**Given exercise:** Find the lines containing the word "pixels" and copy every one of them.

**Listed records:**
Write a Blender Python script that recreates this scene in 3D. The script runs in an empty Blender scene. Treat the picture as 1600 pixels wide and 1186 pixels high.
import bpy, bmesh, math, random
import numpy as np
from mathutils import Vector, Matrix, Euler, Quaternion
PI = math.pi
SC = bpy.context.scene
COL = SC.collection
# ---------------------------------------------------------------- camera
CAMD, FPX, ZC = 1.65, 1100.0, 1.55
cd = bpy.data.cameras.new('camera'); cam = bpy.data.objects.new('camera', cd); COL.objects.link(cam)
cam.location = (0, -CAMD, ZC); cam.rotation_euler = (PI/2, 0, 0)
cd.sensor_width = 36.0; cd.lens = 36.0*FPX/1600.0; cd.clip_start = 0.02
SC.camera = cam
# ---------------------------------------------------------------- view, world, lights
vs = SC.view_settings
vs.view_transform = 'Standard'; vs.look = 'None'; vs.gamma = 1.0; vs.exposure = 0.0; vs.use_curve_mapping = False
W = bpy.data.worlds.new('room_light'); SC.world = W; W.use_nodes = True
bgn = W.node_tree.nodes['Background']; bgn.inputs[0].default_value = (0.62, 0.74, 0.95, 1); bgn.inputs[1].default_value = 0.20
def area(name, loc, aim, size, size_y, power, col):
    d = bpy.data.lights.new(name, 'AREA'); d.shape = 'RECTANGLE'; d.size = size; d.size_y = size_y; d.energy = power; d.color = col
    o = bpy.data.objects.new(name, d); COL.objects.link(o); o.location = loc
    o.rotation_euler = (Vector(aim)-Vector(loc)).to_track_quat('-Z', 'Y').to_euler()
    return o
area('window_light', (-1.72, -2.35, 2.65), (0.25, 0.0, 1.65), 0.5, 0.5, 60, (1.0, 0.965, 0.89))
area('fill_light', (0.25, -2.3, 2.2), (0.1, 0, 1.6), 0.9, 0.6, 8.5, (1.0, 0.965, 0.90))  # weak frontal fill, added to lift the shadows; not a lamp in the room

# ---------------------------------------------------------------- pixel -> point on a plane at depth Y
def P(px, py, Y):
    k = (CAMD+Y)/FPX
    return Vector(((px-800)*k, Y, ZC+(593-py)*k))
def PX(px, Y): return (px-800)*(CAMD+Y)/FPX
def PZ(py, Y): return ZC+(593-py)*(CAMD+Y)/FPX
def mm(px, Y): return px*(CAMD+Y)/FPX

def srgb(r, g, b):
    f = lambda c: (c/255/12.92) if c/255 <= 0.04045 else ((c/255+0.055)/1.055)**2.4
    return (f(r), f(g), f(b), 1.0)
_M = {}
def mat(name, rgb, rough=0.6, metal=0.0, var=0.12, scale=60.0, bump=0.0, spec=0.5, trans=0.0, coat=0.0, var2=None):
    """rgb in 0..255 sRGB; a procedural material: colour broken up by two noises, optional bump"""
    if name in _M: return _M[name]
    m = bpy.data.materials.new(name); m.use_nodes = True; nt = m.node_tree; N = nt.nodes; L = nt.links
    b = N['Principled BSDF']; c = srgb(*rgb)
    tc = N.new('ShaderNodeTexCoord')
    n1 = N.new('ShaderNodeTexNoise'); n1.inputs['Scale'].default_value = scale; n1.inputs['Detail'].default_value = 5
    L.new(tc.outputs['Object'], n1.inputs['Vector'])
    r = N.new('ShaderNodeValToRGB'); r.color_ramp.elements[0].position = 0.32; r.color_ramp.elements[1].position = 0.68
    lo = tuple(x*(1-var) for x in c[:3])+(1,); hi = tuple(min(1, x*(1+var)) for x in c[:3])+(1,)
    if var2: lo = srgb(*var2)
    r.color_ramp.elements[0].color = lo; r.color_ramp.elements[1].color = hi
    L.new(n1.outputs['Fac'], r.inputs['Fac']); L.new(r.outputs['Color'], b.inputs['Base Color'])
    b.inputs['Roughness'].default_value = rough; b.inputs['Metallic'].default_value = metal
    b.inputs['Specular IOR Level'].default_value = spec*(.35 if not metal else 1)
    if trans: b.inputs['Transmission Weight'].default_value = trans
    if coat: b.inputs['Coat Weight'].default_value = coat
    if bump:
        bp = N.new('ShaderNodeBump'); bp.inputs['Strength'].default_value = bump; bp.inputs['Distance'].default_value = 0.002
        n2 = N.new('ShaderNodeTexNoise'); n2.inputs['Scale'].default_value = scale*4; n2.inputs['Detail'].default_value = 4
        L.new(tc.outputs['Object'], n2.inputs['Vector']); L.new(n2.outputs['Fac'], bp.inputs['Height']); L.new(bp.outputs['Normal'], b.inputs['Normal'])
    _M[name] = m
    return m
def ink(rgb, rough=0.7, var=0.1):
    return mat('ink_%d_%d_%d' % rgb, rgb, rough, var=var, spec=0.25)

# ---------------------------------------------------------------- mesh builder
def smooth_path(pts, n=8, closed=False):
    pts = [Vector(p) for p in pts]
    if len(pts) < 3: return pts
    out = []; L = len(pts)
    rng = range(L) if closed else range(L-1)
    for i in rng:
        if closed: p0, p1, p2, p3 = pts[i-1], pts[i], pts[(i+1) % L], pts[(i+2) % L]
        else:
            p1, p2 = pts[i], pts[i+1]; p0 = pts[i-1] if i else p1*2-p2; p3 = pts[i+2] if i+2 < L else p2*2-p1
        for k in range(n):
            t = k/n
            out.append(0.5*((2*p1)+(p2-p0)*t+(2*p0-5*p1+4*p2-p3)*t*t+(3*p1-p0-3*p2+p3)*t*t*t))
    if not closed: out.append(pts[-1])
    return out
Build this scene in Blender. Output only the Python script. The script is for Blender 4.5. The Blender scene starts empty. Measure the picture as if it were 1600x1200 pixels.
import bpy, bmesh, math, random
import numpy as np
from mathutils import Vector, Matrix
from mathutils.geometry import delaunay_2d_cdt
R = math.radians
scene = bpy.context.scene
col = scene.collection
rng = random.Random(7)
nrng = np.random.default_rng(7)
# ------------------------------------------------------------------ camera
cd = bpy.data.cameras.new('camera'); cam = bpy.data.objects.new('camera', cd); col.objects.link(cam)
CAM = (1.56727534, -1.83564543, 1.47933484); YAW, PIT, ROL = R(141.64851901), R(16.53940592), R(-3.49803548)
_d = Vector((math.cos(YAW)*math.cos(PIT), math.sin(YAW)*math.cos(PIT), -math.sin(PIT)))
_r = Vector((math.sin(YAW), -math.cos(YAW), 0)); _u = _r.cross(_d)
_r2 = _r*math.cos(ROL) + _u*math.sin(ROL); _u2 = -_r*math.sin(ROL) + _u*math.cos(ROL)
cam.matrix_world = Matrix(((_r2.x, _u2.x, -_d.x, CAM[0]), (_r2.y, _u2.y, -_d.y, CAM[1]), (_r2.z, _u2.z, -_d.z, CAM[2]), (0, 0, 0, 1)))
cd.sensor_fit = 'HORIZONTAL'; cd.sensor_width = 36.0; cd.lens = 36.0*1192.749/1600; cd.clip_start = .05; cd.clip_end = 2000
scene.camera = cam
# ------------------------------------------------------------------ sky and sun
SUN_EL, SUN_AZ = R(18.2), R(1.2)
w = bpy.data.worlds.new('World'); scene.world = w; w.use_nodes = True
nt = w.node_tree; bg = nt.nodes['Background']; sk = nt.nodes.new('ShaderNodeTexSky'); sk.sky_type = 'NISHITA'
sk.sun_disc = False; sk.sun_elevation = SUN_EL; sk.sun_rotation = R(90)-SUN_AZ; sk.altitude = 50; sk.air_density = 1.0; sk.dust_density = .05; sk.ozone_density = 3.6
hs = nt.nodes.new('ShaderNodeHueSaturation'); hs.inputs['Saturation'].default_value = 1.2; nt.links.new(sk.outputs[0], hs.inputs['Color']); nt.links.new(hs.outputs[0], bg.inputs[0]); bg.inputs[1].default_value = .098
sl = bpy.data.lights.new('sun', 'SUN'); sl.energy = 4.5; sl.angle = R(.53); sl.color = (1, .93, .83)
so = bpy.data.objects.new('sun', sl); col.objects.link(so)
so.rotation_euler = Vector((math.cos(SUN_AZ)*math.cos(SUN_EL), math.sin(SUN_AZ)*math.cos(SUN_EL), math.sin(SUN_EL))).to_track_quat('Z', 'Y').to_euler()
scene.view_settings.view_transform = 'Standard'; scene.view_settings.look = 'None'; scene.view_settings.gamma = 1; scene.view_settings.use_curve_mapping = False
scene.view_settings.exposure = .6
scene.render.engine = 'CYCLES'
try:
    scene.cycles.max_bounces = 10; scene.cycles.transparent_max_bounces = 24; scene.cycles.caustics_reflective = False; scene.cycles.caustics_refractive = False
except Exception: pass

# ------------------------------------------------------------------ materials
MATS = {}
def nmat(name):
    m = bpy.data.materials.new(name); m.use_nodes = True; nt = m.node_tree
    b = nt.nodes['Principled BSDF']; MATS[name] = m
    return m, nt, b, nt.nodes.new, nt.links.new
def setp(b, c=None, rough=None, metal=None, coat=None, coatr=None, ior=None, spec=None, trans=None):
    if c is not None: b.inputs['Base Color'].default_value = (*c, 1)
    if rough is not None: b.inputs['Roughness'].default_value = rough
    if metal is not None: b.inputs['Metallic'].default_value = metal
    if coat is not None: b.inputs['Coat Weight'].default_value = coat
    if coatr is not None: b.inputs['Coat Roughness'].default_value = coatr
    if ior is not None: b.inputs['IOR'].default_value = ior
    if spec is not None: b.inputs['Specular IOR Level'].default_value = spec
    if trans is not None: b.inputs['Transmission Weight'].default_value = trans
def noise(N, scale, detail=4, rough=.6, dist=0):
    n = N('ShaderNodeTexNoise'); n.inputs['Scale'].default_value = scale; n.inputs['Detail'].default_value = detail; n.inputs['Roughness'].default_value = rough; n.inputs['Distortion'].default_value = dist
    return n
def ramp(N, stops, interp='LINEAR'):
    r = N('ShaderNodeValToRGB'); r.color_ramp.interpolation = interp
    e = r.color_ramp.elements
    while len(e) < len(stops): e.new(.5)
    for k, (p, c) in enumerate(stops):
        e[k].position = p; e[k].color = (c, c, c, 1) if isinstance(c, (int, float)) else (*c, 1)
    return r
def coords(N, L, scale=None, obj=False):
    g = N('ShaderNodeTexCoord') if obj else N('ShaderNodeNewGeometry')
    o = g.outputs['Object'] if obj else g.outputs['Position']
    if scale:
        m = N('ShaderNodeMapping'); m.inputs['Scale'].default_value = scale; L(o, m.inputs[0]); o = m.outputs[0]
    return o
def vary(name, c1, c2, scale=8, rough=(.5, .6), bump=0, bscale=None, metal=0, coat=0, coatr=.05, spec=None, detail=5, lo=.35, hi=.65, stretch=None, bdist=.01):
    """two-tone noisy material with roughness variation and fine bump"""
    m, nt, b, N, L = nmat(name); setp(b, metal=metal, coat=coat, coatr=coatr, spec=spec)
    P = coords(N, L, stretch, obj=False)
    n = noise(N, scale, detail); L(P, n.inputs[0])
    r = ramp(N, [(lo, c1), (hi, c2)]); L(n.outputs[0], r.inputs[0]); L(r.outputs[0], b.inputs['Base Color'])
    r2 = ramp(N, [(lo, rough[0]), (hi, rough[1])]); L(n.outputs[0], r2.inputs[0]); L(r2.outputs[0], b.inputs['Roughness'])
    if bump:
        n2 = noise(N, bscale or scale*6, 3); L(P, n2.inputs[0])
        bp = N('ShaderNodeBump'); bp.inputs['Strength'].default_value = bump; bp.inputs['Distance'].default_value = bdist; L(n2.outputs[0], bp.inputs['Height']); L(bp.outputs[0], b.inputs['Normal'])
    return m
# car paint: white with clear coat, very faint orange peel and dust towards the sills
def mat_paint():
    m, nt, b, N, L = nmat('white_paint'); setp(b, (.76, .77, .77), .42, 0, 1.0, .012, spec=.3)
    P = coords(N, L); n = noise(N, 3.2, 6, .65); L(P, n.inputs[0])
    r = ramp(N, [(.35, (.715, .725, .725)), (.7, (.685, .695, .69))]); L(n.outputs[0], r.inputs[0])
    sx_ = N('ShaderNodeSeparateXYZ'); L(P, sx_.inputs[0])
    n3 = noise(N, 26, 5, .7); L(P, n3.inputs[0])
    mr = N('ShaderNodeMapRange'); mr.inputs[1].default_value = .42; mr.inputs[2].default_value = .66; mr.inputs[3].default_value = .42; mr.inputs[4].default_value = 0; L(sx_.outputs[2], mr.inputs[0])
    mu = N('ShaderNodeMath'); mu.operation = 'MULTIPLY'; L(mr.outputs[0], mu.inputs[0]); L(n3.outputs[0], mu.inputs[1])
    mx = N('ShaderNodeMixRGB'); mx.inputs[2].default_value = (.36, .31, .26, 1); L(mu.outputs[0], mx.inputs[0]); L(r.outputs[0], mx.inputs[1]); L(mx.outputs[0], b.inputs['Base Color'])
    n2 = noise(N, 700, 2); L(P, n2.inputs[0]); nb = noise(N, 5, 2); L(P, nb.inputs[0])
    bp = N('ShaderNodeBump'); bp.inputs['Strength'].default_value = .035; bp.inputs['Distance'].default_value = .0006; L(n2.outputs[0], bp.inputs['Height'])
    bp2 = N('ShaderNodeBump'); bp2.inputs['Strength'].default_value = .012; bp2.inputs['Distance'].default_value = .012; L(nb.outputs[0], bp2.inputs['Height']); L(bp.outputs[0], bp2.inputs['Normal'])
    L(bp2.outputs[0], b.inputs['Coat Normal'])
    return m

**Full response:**
Write a Blender Python script that recreates this scene in 3D. The script runs in an empty Blender scene. Treat the picture as 1600 pixels wide and 1186 pixels high.
Build this scene in Blender. Output only the Python script. The script is for Blender 4.5. The Blender scene starts empty. Measure the picture as if it were 1600x1200 pixels.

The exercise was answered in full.